Le propos de l'ouvrage tient en peu de mots : Quatre jeunes bavarois, amis d'enfance, partent pour la guerre en 1915. A partir de là, c'est toute une variation sur le quotidien des tranchées ; les peurs, la faim, l'amitié malgré tout, la douleur. Plongé au coeur même de la boue, sans début ni fin, on vit avec eux des instants volés.
"Après les ventres transpercés, la terre et les cendres : le matin et sa limpidité. Je ne sais pas comment j'ai pu être dans cette inadvertance, faire comme chacun autour de moi : tuer et tuer encore."
Tout y est excellent. La perfection du style ne fait aucune concession à la cruauté du quotidien, simplement cela prend une autre couleur et devient oeuvre d'art. Lilyane Beauquel invente et joue des mots tout en usant de ces petits accents dix-neuvièmistes si savoureux. Rien n'est caricaturé, tout est dans l'instant et le vrai.
On vibre, on est là, on se prend des claques et on essaye d'avancer.
"Les lettres font mal, elles sont des punitions de fautes que nous n'avons pas commises."
"Cette rage, nous la hurlons dans l'aplat du terrain. Là, les linges de repos des grands blessés, les bandages qui défendent de se lever et laissent tranquilles. Nous n'avons plus ni bras ni jambes, nos ne pensons plus, le ventre fait un trou qui s'enfonce, nos yeux ne voient rien.
Nous sommes une erreur sur cette terre.
La journée a été calme, à la tombée du soir, la peur soudain. Le piétinement des soldats, le harassement. Tout ce qui point hors de la ligne de la tranchée est tiré, mis à bas, entassé à nos pieds. Sans victime, nous laissant éberlués.
Peu avant minuit, une marmite. Deux morts à l'angle nord de notre couloir."

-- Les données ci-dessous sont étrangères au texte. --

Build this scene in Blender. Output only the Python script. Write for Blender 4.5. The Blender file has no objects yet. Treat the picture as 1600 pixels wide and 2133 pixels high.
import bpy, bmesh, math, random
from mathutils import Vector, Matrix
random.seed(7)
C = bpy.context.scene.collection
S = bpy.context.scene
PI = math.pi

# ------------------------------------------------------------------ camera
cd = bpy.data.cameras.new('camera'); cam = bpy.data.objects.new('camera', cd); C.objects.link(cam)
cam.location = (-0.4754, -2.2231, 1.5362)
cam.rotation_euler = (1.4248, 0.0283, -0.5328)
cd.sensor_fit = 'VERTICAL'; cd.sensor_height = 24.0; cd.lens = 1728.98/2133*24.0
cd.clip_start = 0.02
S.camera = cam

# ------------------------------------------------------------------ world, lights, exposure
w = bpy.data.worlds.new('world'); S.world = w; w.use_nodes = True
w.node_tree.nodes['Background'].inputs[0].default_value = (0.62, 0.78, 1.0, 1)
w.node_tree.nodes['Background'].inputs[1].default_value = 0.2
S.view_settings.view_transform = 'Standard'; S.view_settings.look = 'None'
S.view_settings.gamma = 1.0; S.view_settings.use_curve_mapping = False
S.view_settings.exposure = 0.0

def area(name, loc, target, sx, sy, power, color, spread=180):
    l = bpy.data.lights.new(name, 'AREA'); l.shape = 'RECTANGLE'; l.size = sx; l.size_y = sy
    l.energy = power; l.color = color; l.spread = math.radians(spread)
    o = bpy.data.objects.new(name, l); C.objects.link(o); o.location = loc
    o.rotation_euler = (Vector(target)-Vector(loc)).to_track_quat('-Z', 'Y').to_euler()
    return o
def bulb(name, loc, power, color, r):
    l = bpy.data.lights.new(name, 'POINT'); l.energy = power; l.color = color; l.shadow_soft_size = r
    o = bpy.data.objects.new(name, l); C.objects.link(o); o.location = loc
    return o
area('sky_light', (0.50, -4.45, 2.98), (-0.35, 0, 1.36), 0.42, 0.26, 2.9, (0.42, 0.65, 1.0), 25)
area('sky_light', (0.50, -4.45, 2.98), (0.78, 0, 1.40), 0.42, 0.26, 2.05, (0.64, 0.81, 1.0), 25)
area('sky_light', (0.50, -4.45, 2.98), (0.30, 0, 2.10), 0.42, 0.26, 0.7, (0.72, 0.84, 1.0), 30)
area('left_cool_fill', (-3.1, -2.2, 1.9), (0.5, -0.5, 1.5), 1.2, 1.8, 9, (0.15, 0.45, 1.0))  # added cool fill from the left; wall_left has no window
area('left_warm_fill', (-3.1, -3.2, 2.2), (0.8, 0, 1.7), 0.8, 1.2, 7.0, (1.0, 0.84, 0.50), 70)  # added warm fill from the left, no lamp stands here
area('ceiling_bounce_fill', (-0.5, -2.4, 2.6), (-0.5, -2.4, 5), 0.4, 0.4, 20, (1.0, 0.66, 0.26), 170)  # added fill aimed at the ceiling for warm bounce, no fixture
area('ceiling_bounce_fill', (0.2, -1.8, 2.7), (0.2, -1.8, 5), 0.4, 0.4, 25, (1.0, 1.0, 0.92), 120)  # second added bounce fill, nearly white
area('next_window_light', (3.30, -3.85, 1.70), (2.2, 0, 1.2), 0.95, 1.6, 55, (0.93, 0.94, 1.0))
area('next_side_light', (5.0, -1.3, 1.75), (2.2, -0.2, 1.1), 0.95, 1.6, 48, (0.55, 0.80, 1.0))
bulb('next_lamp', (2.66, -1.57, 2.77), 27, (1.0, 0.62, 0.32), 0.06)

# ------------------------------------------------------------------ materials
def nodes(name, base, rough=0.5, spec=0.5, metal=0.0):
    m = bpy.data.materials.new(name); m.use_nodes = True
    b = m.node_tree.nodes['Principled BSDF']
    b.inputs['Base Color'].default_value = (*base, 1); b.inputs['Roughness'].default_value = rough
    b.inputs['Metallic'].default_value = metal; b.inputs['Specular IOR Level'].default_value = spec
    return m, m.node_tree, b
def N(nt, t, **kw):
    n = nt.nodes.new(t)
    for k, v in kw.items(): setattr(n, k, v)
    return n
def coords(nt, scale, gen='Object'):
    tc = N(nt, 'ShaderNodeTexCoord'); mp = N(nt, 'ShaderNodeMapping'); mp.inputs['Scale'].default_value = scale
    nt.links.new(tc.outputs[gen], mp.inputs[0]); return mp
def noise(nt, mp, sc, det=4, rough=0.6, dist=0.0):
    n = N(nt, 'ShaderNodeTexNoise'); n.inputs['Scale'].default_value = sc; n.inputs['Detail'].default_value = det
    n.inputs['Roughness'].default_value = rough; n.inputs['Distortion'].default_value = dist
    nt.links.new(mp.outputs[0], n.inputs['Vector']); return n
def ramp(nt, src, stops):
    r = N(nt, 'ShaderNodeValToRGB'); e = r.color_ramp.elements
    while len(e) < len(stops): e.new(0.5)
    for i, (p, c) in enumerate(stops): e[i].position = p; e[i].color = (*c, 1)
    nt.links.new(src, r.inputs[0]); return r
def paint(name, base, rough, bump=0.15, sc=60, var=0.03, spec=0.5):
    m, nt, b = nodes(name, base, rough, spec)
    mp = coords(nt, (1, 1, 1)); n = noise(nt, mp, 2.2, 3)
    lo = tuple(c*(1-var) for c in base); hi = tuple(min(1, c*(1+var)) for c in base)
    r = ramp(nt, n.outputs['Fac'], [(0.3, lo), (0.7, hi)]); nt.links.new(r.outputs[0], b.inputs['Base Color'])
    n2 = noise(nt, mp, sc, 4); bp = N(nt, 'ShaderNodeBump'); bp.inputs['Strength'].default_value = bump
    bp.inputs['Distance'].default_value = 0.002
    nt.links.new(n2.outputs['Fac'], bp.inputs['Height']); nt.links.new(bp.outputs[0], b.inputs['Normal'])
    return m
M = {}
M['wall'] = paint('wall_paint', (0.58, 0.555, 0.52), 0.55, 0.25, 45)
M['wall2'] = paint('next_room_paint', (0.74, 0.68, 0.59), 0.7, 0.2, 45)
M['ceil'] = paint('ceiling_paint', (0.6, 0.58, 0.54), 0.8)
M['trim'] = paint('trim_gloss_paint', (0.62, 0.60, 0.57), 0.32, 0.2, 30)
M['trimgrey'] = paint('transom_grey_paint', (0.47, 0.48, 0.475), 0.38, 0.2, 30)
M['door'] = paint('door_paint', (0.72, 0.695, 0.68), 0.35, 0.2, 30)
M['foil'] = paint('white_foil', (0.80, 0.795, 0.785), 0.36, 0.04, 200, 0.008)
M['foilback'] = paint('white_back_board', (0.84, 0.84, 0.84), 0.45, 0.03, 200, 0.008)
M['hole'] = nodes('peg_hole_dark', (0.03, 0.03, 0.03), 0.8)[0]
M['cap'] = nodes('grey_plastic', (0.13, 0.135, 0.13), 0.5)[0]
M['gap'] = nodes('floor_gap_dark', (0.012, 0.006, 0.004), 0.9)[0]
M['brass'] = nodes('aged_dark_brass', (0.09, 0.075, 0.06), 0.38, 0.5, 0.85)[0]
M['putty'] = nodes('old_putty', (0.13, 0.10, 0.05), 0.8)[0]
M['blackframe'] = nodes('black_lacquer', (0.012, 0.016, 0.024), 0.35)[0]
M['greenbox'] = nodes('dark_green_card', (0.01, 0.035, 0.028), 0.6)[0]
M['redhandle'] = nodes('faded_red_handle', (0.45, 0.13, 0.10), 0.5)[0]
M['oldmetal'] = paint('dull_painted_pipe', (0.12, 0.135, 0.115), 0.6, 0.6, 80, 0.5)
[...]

C'est tout à la fois : une leçon de vie, une leçon de littérature. Merveille, merveille, merveille. Lilyane Beauquel dit de son style qu'il est une musique de mort. Je ne peux alors m'empêcher de penser à Baudelaire (tiens, tiens, comme c'est étrange et original) et à l'une de ces fleurs maudites à laquelle elle fait écho : "tu m'as donné ta boue et j'en ai fait de l'or".
Challenge 1% de la rentrée littéraire
3/7
10:00 Publié dans Challenge, Coups de coeur, Littérature française et francophone | Lien permanent | Commentaires (11) | Tags : critique, littérature, coup de coeur, guerre, rentrée littéraire
09/09/2011
La Légende des fils de Laurent Seksik
La Légende des fils de Laurent Seksik, Flammarion, 187p., Août 2011
J'ai retrouvé dans ce roman deux traits qui signe le style de Seksik : une pudeur lyrique sur des terres étrangères. Et cette manière de cueillir le héros à l'instant crucial de sa vie, dans un monde qui le heurte et l'emporte inexorablement.

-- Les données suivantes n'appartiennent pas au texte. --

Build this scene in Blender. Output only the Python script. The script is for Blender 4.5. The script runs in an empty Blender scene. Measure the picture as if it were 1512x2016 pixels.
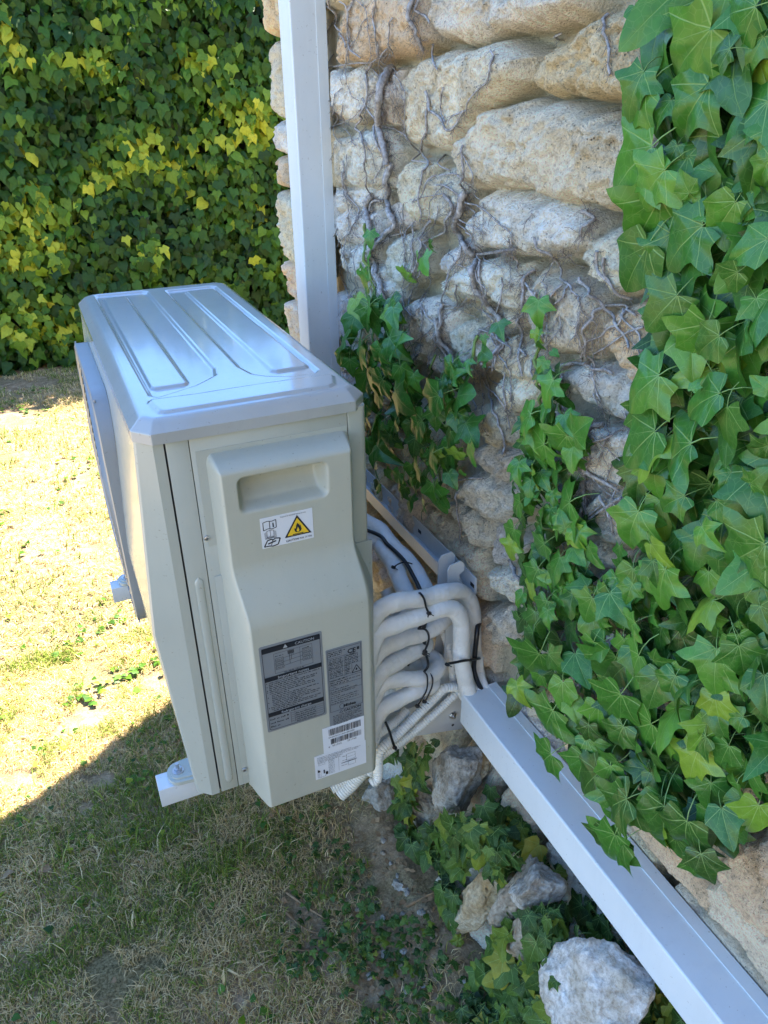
import bpy, bmesh, math, random
import numpy as np
from mathutils import Vector, Matrix
from mathutils.geometry import tessellate_polygon

# ------------------------------------------------------------------ camera
SC = bpy.context.scene
COL = SC.collection
CAM_C = np.array([-0.0781667, -1.0088760, 1.1089797])
CAM_R = (1.07061442, 0.0107054157, -0.423085596)
CAM_F = 1488.137                       # focal length in pixels of the 1512 x 2016 photograph
cam = bpy.data.cameras.new('camera')
cam.sensor_fit = 'VERTICAL'; cam.sensor_height = 36.0
cam.lens = 36.0 * CAM_F / 2016.0
cam.clip_start = 0.02; cam.clip_end = 400
camo = bpy.data.objects.new('camera', cam); COL.objects.link(camo)
camo.location = CAM_C.tolist(); camo.rotation_euler = CAM_R
SC.camera = camo
SC.render.resolution_x = 768; SC.render.resolution_y = 1024

# ------------------------------------------------------------------ light
SUN = Vector((0.463, 0.257, 0.848)).normalized()
el = math.asin(SUN.z)
world = bpy.data.worlds.new('World'); SC.world = world; world.use_nodes = True
nt = world.node_tree; nt.nodes.clear()
sky = nt.nodes.new('ShaderNodeTexSky'); sky.sky_type = 'NISHITA'; sky.sun_disc = False
sky.sun_elevation = el; sky.sun_rotation = math.atan2(SUN.x, SUN.y)
sky.dust_density = 0.2; sky.air_density = 1.0; sky.ozone_density = 4.5
bg = nt.nodes.new('ShaderNodeBackground'); bg.inputs[1].default_value = 0.105
wo = nt.nodes.new('ShaderNodeOutputWorld')
tn = nt.nodes.new('ShaderNodeMix'); tn.data_type = 'RGBA'; tn.blend_type = 'MULTIPLY'; tn.inputs[0].default_value = 1.0
tn.inputs[7].default_value = (0.80, 0.95, 1.09, 1)                      # the deep blue of that day's sky
nt.links.new(sky.outputs[0], tn.inputs[6]); nt.links.new(tn.outputs[2], bg.inputs[0]); nt.links.new(bg.outputs[0], wo.inputs[0])
sl = bpy.data.lights.new('sun', 'SUN'); sl.energy = 5.0; sl.angle = math.radians(0.55); sl.color = (1.0, 0.92, 0.78)
so = bpy.data.objects.new('sun', sl); COL.objects.link(so)
so.rotation_euler = SUN.to_track_quat('Z', 'Y').to_euler(); so.location = (3, 3, 6)
SC.view_settings.view_transform = 'Standard'; SC.view_settings.look = 'None'
SC.view_settings.gamma = 1.0; SC.view_settings.exposure = 2.72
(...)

Scott, adolescent sans âge dans l'Amérique de Kennedy espère ce qui s'appelle communément le bonheur - cette chose floue qui doit tout de même bien exister. Acculé à la terreur par un père hostile et violent que la guerre a détruit, il entrevoit la lumière grâce à sa mère déifiée, exacte négatif du père et dans ces instants de bavardages plein d'une vie complice avec son cousin.

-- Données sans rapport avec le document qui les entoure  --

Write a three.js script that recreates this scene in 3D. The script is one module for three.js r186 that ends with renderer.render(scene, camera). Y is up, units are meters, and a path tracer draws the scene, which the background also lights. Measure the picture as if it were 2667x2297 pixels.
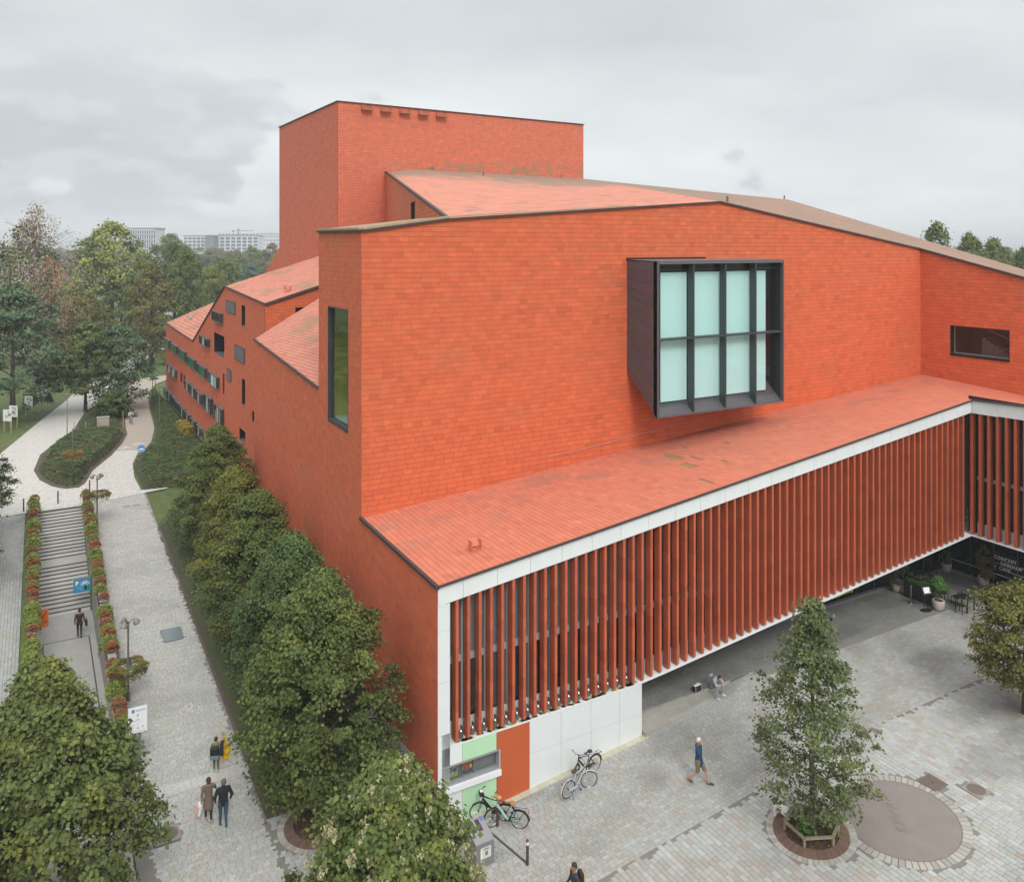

De tableaux poétiques en longues réflexions de Scott sur l'amour, la haine, l'espoir et la prière, on s'avance petit à petit vers ce virage brutal que la vie impose pour mieux s'en relever.
Malgré un style manié avec talent, La Légende des fils m'apparait comme un roman inégal où l'intelligence du ton est ponctué par quelques faiblesses : Le décor des sixties apparait factice, la relation triangulaire du fils follement épris de cette mère idéale et follement détesté du père rappelle à trop grands traits un complexe d'Oedipe facile, et cet espoir presque mystique de Scott passe plutôt pour une naïveté un peu niaise.
Il manque peut-être un peu de consistance à l'ouvrage pour que la narration soit à la hauteur du style. Néanmoins un beau moment de lecture!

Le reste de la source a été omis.